Monday, August 18, 2014

Robert E. Lee’s Ghost

General Robert E. Lee

Lee took command of the Southern Confederate troops during American’s most decisive and deadly war--the Civil War.

Robert E. Lee was a military tactical genius and is ranked against the world’s finest generals, including Alexander, Hannibal, Napoleon, and Frederick the Great.

Born in Virginia in 1807 Lee graduated from the U.S. Military Academy at West Point with no demerits. He married Mary Anna Custis the great-granddaughter of George Washington.

After serving with distinction during the Mexican War, Lee gained a reputation for being the most courageous and intelligent officer in the American army.

He served as the Superintendent of West Point and then served in the cavalry in Texas in 1855. In 1859 he was called to put down John Brown’s slave rebellion at Harper’s Ferry. He did this within one hour.

At the beginning of the Civil War Abraham Lincoln asked Lee to head the Union forces. First and always a Virginian, he refused and then resigned his post.

He would not take up arms against his fellow southerners even though he adamantly opposed succession from the Union and he considered slavery an evil.

He did not fight for the south until his beloved Virginia was invaded. Lee distinguished himself on the battlefield and took command of the Army of Northern Virginia in 1862.

Lee’s Confederate troops experienced numerous victories on the battlefield-- basically because he was an expert at outmaneuvering the Union troops which were larger and better equipped than his.

It is said that he of all the great generals through history did more with less than any others.

But at Gettysburg in July of 1863, the tide turned against the Confederacy.

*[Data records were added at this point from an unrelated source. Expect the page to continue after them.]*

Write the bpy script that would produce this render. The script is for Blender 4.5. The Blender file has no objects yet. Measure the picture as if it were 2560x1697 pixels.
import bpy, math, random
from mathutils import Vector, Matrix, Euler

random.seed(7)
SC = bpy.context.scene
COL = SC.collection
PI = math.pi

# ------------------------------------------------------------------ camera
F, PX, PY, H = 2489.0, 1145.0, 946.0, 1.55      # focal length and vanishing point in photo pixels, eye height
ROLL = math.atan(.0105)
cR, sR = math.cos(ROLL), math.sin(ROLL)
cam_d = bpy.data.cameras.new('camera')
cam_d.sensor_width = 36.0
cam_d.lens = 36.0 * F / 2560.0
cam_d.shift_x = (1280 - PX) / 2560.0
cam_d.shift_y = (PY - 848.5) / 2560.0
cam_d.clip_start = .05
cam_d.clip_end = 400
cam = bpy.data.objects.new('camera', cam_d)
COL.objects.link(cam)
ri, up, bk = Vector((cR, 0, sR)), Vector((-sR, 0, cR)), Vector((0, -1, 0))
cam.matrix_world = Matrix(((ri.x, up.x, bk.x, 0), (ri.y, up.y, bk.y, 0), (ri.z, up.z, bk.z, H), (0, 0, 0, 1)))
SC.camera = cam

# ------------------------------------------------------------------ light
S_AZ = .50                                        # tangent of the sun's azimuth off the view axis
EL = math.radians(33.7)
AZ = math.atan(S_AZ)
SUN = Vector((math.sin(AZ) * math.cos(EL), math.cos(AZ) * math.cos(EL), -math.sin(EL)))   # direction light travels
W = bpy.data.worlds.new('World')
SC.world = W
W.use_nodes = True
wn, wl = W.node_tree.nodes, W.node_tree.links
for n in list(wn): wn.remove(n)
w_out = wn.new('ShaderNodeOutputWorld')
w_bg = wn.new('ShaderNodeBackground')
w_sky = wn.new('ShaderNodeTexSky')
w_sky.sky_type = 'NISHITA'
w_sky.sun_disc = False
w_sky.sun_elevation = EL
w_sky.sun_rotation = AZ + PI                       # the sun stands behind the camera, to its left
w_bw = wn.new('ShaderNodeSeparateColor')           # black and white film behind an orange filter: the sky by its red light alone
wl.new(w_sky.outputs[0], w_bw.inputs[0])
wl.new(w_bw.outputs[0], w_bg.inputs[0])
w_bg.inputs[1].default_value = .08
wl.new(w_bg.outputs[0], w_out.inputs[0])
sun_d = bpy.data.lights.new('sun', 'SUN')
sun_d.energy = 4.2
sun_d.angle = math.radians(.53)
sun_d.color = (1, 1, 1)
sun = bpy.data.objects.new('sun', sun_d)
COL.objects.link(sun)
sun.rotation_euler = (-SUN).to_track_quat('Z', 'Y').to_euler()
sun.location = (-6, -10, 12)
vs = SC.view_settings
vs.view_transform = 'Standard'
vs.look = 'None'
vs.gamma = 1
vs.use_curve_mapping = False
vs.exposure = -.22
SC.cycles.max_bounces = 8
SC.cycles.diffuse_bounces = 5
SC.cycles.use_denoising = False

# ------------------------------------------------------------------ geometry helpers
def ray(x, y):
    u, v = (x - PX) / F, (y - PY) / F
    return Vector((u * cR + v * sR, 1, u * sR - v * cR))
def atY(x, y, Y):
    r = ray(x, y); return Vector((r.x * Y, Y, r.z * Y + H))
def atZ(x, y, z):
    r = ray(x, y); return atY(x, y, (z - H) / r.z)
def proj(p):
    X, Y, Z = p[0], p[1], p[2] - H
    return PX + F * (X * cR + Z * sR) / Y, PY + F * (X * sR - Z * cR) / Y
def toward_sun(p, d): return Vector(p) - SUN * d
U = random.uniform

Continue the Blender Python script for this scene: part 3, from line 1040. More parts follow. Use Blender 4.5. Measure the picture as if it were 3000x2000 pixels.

The fact the Civil War lasted as long as it did is a testament to Lee’s abilities as a general.

Lee at Appomattox Court House
In 1865 Lee faced odds that were too great--this and the fact the Confederate’s had run out of supplies resulted in Lee surrendering to Ulysses S. Grant in April of 1865 at Appomattox, Virginia.

After the war, Lee became the president of Washington College--which is today Washington and Lee University. To his credit during this time he worked diligently to reconcile the South and North.

Lee died of a massive stroke while still president of this college in 1870.

Washington College
Lexington, Virginia

Haunted Boyhood Home

Lee was a dignified southern gentleman, but his family was more colorful. For several generations, his family had been plagued with scandals.

Henry "Light-Horse Harry" Lee
His father, Light Horse Harry Lee, was an American Revolutionary war hero who was a hell-raiser. He was a drinker and gambler who found himself in constant debt. At one point he served time in a debtor’s prison.

Lee and his mother were forced to leave his beloved childhood home in Alexandria, Virginia, because of his father’s debts.

This Alexandria mansion and two other homes where Lee lived during his life are considered haunted. But it is this mansion located on Oronoco St. where Lee’s ghost resides.

Lee's Boyhood Home
Alexandria, Virginia
In 1967, a family that moved into this mansion immediately experienced this haunting.

During the day, the whole family heard the soft footsteps of a child and giggling coming from the upper floors in the mansion. They also felt this child ghost walk around them as they stood upstairs.

This ghost made his presence known at least two to three times a day. He often ran around, and he sometimes moved objects. The wife had a cigarette lighter flung at her feet.

One neighbor that visited the home was sitting in the living room when snow started to drop on her from a foot above--now wet she left.

The family also saw the apparition of a black dog with floppy ears playing in the mansion’s backyard.

Subsequent families that have lived in the home have reported similar activity.

A child’s giggles are still heard upstairs, and this young ghost likes to ring the home’s doorbell. He always moves objects, and on two different occasions, he has dropped snowflakes on visitors.

One neighbor reported seeing an apparition of a small boy playing in the mansion’s backyard with a ghostly black dog.